◆ **Task objective**
Print out the material that follows word for word.

>> Start Supplied material

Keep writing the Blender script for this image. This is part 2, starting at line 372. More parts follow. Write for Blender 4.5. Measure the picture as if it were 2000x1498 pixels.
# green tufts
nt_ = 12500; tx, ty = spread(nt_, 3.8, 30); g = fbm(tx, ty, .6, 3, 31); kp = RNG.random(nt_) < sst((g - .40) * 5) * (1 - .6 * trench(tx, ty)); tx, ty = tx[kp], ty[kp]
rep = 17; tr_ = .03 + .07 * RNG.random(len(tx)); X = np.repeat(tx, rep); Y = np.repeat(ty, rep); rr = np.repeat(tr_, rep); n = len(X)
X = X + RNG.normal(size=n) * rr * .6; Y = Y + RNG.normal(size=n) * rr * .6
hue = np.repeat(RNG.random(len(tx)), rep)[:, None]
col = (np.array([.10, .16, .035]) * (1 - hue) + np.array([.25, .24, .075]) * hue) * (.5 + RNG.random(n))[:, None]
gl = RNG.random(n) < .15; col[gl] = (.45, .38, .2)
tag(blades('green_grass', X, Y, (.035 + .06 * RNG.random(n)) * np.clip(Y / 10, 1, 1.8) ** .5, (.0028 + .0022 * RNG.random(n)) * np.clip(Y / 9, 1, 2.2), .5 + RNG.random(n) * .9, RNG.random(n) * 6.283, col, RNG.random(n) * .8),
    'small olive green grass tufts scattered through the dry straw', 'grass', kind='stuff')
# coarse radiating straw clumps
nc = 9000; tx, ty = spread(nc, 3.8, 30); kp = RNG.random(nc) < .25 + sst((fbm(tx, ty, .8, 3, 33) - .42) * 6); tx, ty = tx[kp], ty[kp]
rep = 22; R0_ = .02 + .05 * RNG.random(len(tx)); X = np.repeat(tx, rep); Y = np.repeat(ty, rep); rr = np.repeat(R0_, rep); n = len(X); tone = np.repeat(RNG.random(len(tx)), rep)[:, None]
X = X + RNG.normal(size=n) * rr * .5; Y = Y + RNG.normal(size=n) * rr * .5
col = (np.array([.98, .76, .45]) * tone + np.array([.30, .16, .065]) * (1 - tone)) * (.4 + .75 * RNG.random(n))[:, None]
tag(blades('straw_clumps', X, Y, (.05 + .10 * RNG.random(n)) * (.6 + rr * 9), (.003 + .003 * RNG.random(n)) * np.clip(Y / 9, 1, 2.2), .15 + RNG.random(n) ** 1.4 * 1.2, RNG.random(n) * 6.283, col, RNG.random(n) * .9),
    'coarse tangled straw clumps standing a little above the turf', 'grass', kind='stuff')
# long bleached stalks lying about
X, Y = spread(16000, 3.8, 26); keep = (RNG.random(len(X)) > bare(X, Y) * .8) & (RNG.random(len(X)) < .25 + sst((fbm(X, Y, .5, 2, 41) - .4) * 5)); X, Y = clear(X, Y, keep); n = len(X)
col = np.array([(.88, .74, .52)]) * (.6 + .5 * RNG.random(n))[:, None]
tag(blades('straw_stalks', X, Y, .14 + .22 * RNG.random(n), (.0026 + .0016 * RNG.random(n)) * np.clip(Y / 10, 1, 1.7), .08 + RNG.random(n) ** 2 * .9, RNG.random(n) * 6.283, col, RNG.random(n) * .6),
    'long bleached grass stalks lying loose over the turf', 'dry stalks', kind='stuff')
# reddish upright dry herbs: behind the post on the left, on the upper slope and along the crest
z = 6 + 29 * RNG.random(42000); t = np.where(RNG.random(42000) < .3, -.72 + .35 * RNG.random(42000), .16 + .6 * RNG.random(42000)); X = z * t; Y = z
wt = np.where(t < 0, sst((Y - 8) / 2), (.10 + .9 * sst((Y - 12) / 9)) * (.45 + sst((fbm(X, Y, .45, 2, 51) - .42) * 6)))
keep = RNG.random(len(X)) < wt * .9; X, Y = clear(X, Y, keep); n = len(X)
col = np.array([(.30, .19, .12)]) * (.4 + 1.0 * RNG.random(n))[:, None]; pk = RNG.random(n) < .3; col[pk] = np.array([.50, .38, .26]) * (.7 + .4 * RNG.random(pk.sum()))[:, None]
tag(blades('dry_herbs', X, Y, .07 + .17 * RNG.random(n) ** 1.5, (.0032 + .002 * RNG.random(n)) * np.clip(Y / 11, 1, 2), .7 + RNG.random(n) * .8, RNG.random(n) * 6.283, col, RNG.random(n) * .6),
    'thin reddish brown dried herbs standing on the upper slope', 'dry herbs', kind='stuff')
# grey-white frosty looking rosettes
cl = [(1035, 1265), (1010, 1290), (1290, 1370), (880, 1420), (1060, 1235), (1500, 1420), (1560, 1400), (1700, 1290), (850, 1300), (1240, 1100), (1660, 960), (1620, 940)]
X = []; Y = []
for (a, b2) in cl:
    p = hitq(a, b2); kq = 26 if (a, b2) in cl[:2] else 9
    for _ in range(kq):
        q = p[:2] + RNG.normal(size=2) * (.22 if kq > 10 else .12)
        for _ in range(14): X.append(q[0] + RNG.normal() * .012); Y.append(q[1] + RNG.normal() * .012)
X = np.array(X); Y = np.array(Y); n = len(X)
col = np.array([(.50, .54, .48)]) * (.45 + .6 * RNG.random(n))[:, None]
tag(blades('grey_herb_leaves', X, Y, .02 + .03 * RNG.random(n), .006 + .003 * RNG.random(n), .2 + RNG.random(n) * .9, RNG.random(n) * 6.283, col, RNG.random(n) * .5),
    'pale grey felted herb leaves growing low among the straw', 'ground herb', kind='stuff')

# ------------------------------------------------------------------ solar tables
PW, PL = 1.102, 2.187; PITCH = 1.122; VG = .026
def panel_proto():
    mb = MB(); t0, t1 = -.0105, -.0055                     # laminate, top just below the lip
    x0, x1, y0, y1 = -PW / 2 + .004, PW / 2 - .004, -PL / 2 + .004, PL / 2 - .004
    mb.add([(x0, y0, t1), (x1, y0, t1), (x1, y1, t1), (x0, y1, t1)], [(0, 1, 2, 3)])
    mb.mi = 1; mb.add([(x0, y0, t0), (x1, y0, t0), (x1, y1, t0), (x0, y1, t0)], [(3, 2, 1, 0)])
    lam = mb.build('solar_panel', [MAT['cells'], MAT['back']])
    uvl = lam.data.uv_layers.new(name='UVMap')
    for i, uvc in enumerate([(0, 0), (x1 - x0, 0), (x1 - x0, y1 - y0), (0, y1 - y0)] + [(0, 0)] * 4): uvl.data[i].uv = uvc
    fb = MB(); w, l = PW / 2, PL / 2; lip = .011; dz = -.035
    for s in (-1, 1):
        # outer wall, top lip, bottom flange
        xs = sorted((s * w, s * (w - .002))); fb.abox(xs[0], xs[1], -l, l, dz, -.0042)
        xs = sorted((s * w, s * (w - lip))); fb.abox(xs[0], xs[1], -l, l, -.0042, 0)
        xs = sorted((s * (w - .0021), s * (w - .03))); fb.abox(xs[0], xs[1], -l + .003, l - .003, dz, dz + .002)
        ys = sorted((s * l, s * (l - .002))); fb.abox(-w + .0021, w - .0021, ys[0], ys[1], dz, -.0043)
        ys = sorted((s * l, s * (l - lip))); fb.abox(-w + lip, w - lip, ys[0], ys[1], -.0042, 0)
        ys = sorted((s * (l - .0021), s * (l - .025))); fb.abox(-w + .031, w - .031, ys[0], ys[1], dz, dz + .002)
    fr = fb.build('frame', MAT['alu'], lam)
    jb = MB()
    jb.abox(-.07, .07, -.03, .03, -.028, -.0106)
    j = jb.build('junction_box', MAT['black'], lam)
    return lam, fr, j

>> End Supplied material

◆ **Output**
Keep writing the Blender script for this image. This is part 2, starting at line 372. More parts follow. Write for Blender 4.5. Measure the picture as if it were 2000x1498 pixels.
# green tufts
nt_ = 12500; tx, ty = spread(nt_, 3.8, 30); g = fbm(tx, ty, .6, 3, 31); kp = RNG.random(nt_) < sst((g - .40) * 5) * (1 - .6 * trench(tx, ty)); tx, ty = tx[kp], ty[kp]
rep = 17; tr_ = .03 + .07 * RNG.random(len(tx)); X = np.repeat(tx, rep); Y = np.repeat(ty, rep); rr = np.repeat(tr_, rep); n = len(X)
X = X + RNG.normal(size=n) * rr * .6; Y = Y + RNG.normal(size=n) * rr * .6
hue = np.repeat(RNG.random(len(tx)), rep)[:, None]
col = (np.array([.10, .16, .035]) * (1 - hue) + np.array([.25, .24, .075]) * hue) * (.5 + RNG.random(n))[:, None]
gl = RNG.random(n) < .15; col[gl] = (.45, .38, .2)
tag(blades('green_grass', X, Y, (.035 + .06 * RNG.random(n)) * np.clip(Y / 10, 1, 1.8) ** .5, (.0028 + .0022 * RNG.random(n)) * np.clip(Y / 9, 1, 2.2), .5 + RNG.random(n) * .9, RNG.random(n) * 6.283, col, RNG.random(n) * .8),
    'small olive green grass tufts scattered through the dry straw', 'grass', kind='stuff')
# coarse radiating straw clumps
nc = 9000; tx, ty = spread(nc, 3.8, 30); kp = RNG.random(nc) < .25 + sst((fbm(tx, ty, .8, 3, 33) - .42) * 6); tx, ty = tx[kp], ty[kp]
rep = 22; R0_ = .02 + .05 * RNG.random(len(tx)); X = np.repeat(tx, rep); Y = np.repeat(ty, rep); rr = np.repeat(R0_, rep); n = len(X); tone = np.repeat(RNG.random(len(tx)), rep)[:, None]
X = X + RNG.normal(size=n) * rr * .5; Y = Y + RNG.normal(size=n) * rr * .5
col = (np.array([.98, .76, .45]) * tone + np.array([.30, .16, .065]) * (1 - tone)) * (.4 + .75 * RNG.random(n))[:, None]
tag(blades('straw_clumps', X, Y, (.05 + .10 * RNG.random(n)) * (.6 + rr * 9), (.003 + .003 * RNG.random(n)) * np.clip(Y / 9, 1, 2.2), .15 + RNG.random(n) ** 1.4 * 1.2, RNG.random(n) * 6.283, col, RNG.random(n) * .9),
    'coarse tangled straw clumps standing a little above the turf', 'grass', kind='stuff')
# long bleached stalks lying about
X, Y = spread(16000, 3.8, 26); keep = (RNG.random(len(X)) > bare(X, Y) * .8) & (RNG.random(len(X)) < .25 + sst((fbm(X, Y, .5, 2, 41) - .4) * 5)); X, Y = clear(X, Y, keep); n = len(X)
col = np.array([(.88, .74, .52)]) * (.6 + .5 * RNG.random(n))[:, None]
tag(blades('straw_stalks', X, Y, .14 + .22 * RNG.random(n), (.0026 + .0016 * RNG.random(n)) * np.clip(Y / 10, 1, 1.7), .08 + RNG.random(n) ** 2 * .9, RNG.random(n) * 6.283, col, RNG.random(n) * .6),
    'long bleached grass stalks lying loose over the turf', 'dry stalks', kind='stuff')
# reddish upright dry herbs: behind the post on the left, on the upper slope and along the crest
z = 6 + 29 * RNG.random(42000); t = np.where(RNG.random(42000) < .3, -.72 + .35 * RNG.random(42000), .16 + .6 * RNG.random(42000)); X = z * t; Y = z
wt = np.where(t < 0, sst((Y - 8) / 2), (.10 + .9 * sst((Y - 12) / 9)) * (.45 + sst((fbm(X, Y, .45, 2, 51) - .42) * 6)))
keep = RNG.random(len(X)) < wt * .9; X, Y = clear(X, Y, keep); n = len(X)
col = np.array([(.30, .19, .12)]) * (.4 + 1.0 * RNG.random(n))[:, None]; pk = RNG.random(n) < .3; col[pk] = np.array([.50, .38, .26]) * (.7 + .4 * RNG.random(pk.sum()))[:, None]
tag(blades('dry_herbs', X, Y, .07 + .17 * RNG.random(n) ** 1.5, (.0032 + .002 * RNG.random(n)) * np.clip(Y / 11, 1, 2), .7 + RNG.random(n) * .8, RNG.random(n) * 6.283, col, RNG.random(n) * .6),
    'thin reddish brown dried herbs standing on the upper slope', 'dry herbs', kind='stuff')
# grey-white frosty looking rosettes
cl = [(1035, 1265), (1010, 1290), (1290, 1370), (880, 1420), (1060, 1235), (1500, 1420), (1560, 1400), (1700, 1290), (850, 1300), (1240, 1100), (1660, 960), (1620, 940)]
X = []; Y = []
for (a, b2) in cl:
    p = hitq(a, b2); kq = 26 if (a, b2) in cl[:2] else 9
    for _ in range(kq):
        q = p[:2] + RNG.normal(size=2) * (.22 if kq > 10 else .12)
        for _ in range(14): X.append(q[0] + RNG.normal() * .012); Y.append(q[1] + RNG.normal() * .012)
X = np.array(X); Y = np.array(Y); n = len(X)
col = np.array([(.50, .54, .48)]) * (.45 + .6 * RNG.random(n))[:, None]
tag(blades('grey_herb_leaves', X, Y, .02 + .03 * RNG.random(n), .006 + .003 * RNG.random(n), .2 + RNG.random(n) * .9, RNG.random(n) * 6.283, col, RNG.random(n) * .5),
    'pale grey felted herb leaves growing low among the straw', 'ground herb', kind='stuff')

# ------------------------------------------------------------------ solar tables
PW, PL = 1.102, 2.187; PITCH = 1.122; VG = .026
def panel_proto():
    mb = MB(); t0, t1 = -.0105, -.0055                     # laminate, top just below the lip
    x0, x1, y0, y1 = -PW / 2 + .004, PW / 2 - .004, -PL / 2 + .004, PL / 2 - .004
    mb.add([(x0, y0, t1), (x1, y0, t1), (x1, y1, t1), (x0, y1, t1)], [(0, 1, 2, 3)])
    mb.mi = 1; mb.add([(x0, y0, t0), (x1, y0, t0), (x1, y1, t0), (x0, y1, t0)], [(3, 2, 1, 0)])
    lam = mb.build('solar_panel', [MAT['cells'], MAT['back']])
    uvl = lam.data.uv_layers.new(name='UVMap')
    for i, uvc in enumerate([(0, 0), (x1 - x0, 0), (x1 - x0, y1 - y0), (0, y1 - y0)] + [(0, 0)] * 4): uvl.data[i].uv = uvc
    fb = MB(); w, l = PW / 2, PL / 2; lip = .011; dz = -.035
    for s in (-1, 1):
        # outer wall, top lip, bottom flange
        xs = sorted((s * w, s * (w - .002))); fb.abox(xs[0], xs[1], -l, l, dz, -.0042)
        xs = sorted((s * w, s * (w - lip))); fb.abox(xs[0], xs[1], -l, l, -.0042, 0)
        xs = sorted((s * (w - .0021), s * (w - .03))); fb.abox(xs[0], xs[1], -l + .003, l - .003, dz, dz + .002)
        ys = sorted((s * l, s * (l - .002))); fb.abox(-w + .0021, w - .0021, ys[0], ys[1], dz, -.0043)
        ys = sorted((s * l, s * (l - lip))); fb.abox(-w + lip, w - lip, ys[0], ys[1], -.0042, 0)
        ys = sorted((s * (l - .0021), s * (l - .025))); fb.abox(-w + .031, w - .031, ys[0], ys[1], dz, dz + .002)
    fr = fb.build('frame', MAT['alu'], lam)
    jb = MB()
    jb.abox(-.07, .07, -.03, .03, -.028, -.0106)
    j = jb.build('junction_box', MAT['black'], lam)
    return lam, fr, j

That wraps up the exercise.